> [TASK] Figure out how many lines of the material below contain the word "from". Answer with the number only.

□ □ □

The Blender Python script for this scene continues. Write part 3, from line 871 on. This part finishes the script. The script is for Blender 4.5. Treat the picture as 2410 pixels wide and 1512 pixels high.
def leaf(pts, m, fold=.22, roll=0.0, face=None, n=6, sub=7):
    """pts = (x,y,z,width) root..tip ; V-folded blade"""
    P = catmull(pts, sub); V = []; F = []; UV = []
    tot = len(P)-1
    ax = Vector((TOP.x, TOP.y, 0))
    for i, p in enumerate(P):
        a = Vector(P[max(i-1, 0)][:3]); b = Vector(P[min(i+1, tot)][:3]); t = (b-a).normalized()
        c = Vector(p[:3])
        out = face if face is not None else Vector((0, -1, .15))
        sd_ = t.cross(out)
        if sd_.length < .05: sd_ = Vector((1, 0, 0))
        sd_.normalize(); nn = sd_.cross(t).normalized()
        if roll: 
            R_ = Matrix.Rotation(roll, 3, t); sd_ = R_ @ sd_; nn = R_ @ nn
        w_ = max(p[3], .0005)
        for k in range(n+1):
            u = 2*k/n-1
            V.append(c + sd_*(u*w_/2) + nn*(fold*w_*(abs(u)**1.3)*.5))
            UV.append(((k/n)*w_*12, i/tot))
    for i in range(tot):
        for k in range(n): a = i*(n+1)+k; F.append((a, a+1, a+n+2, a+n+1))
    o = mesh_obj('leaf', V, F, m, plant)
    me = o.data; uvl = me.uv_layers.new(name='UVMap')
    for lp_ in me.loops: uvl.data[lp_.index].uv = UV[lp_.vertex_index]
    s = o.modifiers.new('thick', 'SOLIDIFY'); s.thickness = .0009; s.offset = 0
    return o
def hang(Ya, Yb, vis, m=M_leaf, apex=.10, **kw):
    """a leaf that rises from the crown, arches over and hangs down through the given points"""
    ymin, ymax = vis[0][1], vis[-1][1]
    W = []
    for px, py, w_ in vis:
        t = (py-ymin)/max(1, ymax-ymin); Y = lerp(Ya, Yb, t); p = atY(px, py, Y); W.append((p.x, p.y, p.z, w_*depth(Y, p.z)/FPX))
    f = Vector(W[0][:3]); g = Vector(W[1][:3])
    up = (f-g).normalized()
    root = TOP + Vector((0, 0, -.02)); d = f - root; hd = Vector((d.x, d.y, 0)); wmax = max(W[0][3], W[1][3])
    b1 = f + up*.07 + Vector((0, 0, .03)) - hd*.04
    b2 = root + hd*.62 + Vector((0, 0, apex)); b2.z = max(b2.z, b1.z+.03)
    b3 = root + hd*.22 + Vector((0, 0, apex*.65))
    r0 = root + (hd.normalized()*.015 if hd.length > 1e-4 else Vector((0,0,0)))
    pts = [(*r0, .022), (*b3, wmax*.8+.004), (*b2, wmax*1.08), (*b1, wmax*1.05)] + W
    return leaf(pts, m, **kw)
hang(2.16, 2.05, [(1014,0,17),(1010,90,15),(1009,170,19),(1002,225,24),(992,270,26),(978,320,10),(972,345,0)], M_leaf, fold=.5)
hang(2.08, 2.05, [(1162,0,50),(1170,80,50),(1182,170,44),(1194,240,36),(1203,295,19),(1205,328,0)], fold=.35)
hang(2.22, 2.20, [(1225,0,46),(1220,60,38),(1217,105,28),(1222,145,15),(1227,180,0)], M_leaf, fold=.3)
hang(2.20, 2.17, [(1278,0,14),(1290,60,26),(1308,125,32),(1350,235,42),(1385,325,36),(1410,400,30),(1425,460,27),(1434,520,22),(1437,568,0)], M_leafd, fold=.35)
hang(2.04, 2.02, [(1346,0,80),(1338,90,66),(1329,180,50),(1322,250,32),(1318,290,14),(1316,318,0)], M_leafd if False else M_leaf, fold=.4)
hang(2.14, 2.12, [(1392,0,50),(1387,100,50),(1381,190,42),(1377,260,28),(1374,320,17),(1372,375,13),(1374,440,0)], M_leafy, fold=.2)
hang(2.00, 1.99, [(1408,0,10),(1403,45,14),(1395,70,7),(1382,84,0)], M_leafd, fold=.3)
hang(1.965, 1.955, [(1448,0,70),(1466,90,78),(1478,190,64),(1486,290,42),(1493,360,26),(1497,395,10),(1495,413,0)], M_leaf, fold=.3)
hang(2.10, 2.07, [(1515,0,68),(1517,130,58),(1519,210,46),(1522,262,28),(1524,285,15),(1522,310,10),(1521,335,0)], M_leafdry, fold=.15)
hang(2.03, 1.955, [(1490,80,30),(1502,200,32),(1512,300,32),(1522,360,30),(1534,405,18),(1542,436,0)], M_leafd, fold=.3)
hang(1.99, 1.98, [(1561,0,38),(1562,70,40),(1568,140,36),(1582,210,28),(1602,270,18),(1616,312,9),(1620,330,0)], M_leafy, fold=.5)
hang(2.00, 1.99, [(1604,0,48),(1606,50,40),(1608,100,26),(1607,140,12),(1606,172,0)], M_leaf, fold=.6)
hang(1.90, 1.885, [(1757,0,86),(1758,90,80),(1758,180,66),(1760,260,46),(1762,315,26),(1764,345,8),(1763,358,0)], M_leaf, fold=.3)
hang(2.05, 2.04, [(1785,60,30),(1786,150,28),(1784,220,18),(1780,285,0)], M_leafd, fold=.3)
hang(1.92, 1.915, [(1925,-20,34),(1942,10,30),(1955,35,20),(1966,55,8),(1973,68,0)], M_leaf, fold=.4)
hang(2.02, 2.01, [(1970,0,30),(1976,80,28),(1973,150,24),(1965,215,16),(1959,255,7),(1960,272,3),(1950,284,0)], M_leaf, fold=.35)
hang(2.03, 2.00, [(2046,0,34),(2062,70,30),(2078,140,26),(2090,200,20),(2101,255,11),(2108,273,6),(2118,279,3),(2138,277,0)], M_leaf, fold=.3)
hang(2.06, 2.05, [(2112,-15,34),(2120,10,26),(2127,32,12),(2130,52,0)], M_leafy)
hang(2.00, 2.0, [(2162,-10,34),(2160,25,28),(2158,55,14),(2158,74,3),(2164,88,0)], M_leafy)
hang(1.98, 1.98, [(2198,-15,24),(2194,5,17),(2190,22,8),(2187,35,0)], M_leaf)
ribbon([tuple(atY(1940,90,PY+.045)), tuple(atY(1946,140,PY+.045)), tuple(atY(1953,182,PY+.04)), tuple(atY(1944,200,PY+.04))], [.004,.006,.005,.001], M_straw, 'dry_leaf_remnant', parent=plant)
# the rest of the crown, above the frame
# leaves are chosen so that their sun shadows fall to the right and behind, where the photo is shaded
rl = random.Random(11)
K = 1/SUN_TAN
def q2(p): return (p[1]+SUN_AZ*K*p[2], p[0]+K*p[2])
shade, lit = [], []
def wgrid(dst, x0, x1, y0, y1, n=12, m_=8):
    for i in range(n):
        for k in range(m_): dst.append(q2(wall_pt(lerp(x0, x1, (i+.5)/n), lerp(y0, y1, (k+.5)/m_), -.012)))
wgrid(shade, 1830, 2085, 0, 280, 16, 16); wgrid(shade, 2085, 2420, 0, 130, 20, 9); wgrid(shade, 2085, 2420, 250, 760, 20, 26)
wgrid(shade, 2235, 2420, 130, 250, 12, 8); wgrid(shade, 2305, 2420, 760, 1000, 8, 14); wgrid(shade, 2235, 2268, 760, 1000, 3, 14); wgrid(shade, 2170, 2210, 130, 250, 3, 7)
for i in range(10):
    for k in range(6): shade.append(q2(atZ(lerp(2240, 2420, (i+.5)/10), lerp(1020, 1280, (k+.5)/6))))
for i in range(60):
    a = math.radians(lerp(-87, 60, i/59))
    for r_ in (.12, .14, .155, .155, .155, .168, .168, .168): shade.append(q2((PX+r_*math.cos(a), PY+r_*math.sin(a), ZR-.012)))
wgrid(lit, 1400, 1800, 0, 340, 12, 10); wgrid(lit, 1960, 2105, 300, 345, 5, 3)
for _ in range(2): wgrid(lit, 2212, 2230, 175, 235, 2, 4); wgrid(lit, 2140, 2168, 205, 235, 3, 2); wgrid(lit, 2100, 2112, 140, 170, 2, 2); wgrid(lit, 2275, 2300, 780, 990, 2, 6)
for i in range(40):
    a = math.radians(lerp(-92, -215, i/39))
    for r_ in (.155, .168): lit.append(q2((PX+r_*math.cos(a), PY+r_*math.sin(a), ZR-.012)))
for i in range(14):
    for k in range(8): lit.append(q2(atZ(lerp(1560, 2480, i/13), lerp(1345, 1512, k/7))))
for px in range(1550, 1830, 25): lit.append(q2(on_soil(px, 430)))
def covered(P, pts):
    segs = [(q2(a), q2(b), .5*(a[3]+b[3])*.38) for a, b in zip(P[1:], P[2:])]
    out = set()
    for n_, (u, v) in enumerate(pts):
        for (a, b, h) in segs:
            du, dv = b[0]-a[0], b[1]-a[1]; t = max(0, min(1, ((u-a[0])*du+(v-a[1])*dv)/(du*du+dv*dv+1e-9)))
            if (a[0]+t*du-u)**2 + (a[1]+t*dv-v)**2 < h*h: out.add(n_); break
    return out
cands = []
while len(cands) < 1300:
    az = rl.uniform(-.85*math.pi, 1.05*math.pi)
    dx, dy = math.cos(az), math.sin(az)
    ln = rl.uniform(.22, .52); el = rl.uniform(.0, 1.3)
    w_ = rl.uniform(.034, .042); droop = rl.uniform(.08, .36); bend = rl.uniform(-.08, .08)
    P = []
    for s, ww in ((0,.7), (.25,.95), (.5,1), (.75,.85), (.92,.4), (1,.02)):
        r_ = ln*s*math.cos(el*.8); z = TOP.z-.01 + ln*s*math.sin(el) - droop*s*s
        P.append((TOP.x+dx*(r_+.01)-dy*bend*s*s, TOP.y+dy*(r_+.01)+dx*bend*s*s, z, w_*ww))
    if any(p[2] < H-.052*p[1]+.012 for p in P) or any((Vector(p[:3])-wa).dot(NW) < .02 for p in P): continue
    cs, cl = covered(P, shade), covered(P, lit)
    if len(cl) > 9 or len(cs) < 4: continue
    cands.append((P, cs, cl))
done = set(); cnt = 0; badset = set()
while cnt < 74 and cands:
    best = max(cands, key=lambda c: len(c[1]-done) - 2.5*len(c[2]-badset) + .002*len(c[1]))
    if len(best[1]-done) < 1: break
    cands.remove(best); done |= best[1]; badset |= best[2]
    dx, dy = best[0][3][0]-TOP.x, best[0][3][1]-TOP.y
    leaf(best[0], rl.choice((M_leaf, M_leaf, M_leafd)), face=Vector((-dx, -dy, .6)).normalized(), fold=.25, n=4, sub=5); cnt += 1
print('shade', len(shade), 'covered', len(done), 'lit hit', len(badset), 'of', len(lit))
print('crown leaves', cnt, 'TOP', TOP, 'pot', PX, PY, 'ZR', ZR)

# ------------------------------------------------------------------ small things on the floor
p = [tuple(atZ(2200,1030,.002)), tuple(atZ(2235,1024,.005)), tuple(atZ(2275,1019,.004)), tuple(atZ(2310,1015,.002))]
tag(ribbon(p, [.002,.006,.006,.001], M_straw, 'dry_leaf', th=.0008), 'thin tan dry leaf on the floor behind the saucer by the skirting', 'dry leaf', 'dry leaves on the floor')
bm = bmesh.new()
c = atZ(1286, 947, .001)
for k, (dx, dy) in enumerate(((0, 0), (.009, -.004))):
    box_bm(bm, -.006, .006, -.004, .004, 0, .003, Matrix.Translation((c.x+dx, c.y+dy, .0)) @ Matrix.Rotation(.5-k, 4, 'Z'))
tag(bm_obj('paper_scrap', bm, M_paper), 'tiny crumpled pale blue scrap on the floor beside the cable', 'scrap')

□ □ □

> [FULL OUTPUT] 2